In 2017, the Chinese government put a banner over the facade of a mosque telling worshippers to 'Love the Party, Love the Country.’ Inside, another banner ordered all to 'Actively Promote Chinese-Style Islam.’
Since then, China has been reportedly subjecting Uyghur Muslims to various physical and psychological abuses inside concentration camps. Some told stories of being held in solitary confinement and others reported being forced to drink alcohol and eat pork, which is forbidden in Islam.
Sauytbay's account reveals some disturbing practices supposedly being used against people in the camps.
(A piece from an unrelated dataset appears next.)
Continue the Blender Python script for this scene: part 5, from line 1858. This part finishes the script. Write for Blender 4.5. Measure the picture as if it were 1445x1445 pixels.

“There were almost 20 people in a room of 16 square meters. There were cameras in their rooms, too, and also in the corridor," she said. "Each room had a plastic bucket for a toilet. Every prisoner was given two minutes a day to use the toilet, and the bucket was emptied only once a day.”
According to Sautybay women were systematically raped and that she was forced to watch a woman be repeatedly assaulted.
"While they were raping her, they checked to see how we were reacting. People who turned their head or closed their eyes, and those who looked angry or shocked, were taken away and we never saw them again," she said. “It was awful. I will never forget the feeling of helplessness, of not being able to help her.”
The Chinese province of Xinjiang, which is believed to have detained more than a million people from mostly Muslim ethnic minorities in since 2017, has since denied all of Sautybay’s allegations.